Письмо обращено к издателю, но одновременно и к себе с самому; в роли переводчика Бродский натыкался на те же проблемы, что и его коллеги по ремеслу.
В письме Бродский утверждает, что «лучше быть непереведенным… нежели представленным в ложном виде». Это значило, что, подобно своим переводчикам, он должен был отказаться от перевода стихов, которые из-за сложной формы переводу не поддавались. Неудивительно, что наш с ним выбор часто совпадал.
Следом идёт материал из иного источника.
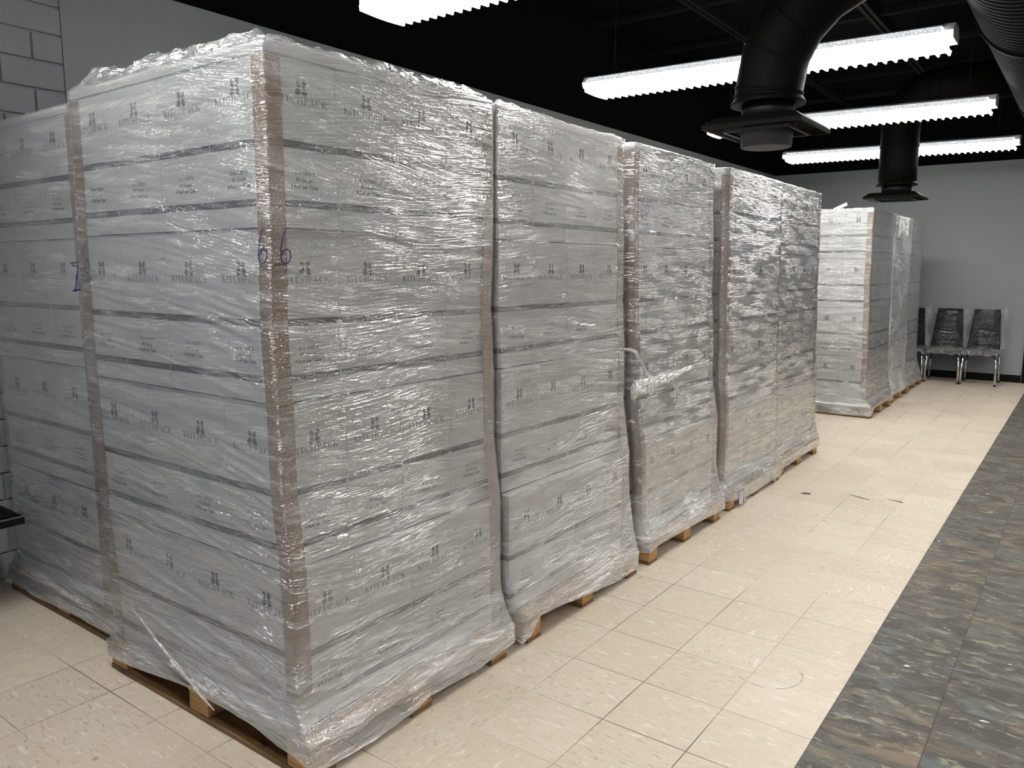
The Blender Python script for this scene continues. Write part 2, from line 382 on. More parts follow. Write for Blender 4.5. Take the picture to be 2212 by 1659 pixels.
bm = bmesh.new(); box(bm, XW - 0.1, XE, -4.0, YW + 0.1, -0.1, 0.0)
struct('floor', bm, 'floor_cream', label='cream speckled vinyl tile floor')
bm = bmesh.new(); box(bm, XE, XR, -4.0, YW + 0.1, -0.1, 0.0015)
struct('floor.001', bm, 'floor_slate', label='dark slate-look tile floor strip')
# left wall: grey paint up to ZL, black above
bm = bmesh.new()
box(bm, XW - 0.1, XW, 1.955, YW + 0.1, 0.0, ZL, 0); box(bm, XW - 0.1, XW, 1.955, YW + 0.1, ZL, ZC + 0.1, 1)
struct('wall_left', bm, ['wall', 'wall_black'])
# painted block stretch of the same wall
bm = bmesh.new()
bh, bl, mo = 0.1325, 0.292, 0.009
box(bm, XW - 0.1, XW - 0.012, -1.0, 1.954, 0.0, 2.9, 0)
for r in range(22):
    y = 1.952 - (0.0 if r % 2 == 0 else 0.145)
    if r % 2: box(bm, XW - 0.04, XW, y + mo, 1.952, r * bh + mo * .5, (r + 1) * bh - mo * .5, 0, 0.004)
    while y > -0.9:
        box(bm, XW - 0.04, XW, y - bl + mo, y, r * bh + mo * .5, (r + 1) * bh - mo * .5, 0, 0.004); y -= bl
box(bm, XW - 0.1, XW, -1.0, 1.954, 22 * bh, ZC + 0.1, 1)
struct('wall_left.001', bm, ['block', 'wall_black'], label='grey painted block part of the wall')
bm = bmesh.new()
box(bm, XW, XR, YW, YW + 0.1, 0.0, ZL, 0); box(bm, XW, XR, YW, YW + 0.1, ZL, ZC + 0.1, 1)
struct('wall_back', bm, ['wall', 'wall_black'])
bm = bmesh.new()
box(bm, XR, XR + 0.1, -4.0, YW + 0.1, 0.0, ZL, 0); box(bm, XR, XR + 0.1, -4.0, YW + 0.1, ZL, ZC + 0.1, 1)
struct('wall_right', bm, ['wall', 'wall_black'])
bm = bmesh.new(); box(bm, XW - 0.1, XR + 0.1, -4.0, YW + 0.1, ZC, ZC + 0.1)
struct('ceiling', bm, 'ceiling')
bm = bmesh.new(); box(bm, XW, -0.73, YW - 0.008, YW, 0.0, 0.102, 0, 0.002)
struct('baseboard_back', bm, 'base')
bm = bmesh.new(); box(bm, XW, XW + 0.008, 1.96, YW - 0.01, 0.0, 0.102, 0, 0.002)
struct('baseboard_left', bm, 'base')
# dark door frame at the end of the back wall
bm = bmesh.new(); box(bm, -0.722, -0.67, YW - 0.03, YW, 0.0, 2.08, 0, 0.003)
box(bm, 0.24, 0.29, YW - 0.03, YW, 0.0, 2.08, 0, 0.003); box(bm, -0.722, 0.29, YW - 0.03, YW, 2.08, 2.13, 0, 0.003)
d = struct('door_1', bm, 'base')
bm = bmesh.new(); box(bm, -0.668, 0.238, YW - 0.012, YW - 0.002, 0.004, 2.078, 0, 0.002)
o = obj('door_leaf', bm, 'black_metal', d)
bm = bmesh.new(); tube(bm, [(-0.6, YW - 0.012, 1.0), (-0.6, YW - 0.06, 1.0)], 0.012); tube(bm, [(-0.6, YW - 0.06, 1.0), (-0.49, YW - 0.06, 1.0)], 0.009)
obj('door_handle', bm, 'chrome', o)
# ceiling grid: main runners along the room, cross runners between them
n = 1
for X in (-3.1, -1.89, -0.67, 0.55, 1.77, 2.99):
    bm = bmesh.new(); box(bm, X - 0.045, X - 0.012, 0.0, YW, ZC - 0.07, ZC); box(bm, X + 0.012, X + 0.045, 0.0, YW, ZC - 0.07, ZC); box(bm, X - 0.012, X + 0.012, 0, YW, ZC - 0.03, ZC)
    struct('trim_%d' % n, bm, 'beam'); n += 1
bm = bmesh.new()
yy = 0.9
while yy < YW:
    box(bm, XW, XR, yy - 0.035, yy - 0.012, ZC - 0.045, ZC); box(bm, XW, XR, yy + 0.012, yy + 0.035, ZC - 0.045, ZC); yy += 0.61 * 2
struct('trim_%d' % n, bm, 'beam')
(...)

Некоторые из его лучших стихов никогда не переводились на английский, так же как они остались непереведенными и на шведский. Если какое-то из «непереводимых» стихотворений все-таки нашло себе английское обличье, это было результатом такой переработки, которую может позволить себе только автор. Когда поэт и переводчик — одно лицо, оба текста являются подлинниками.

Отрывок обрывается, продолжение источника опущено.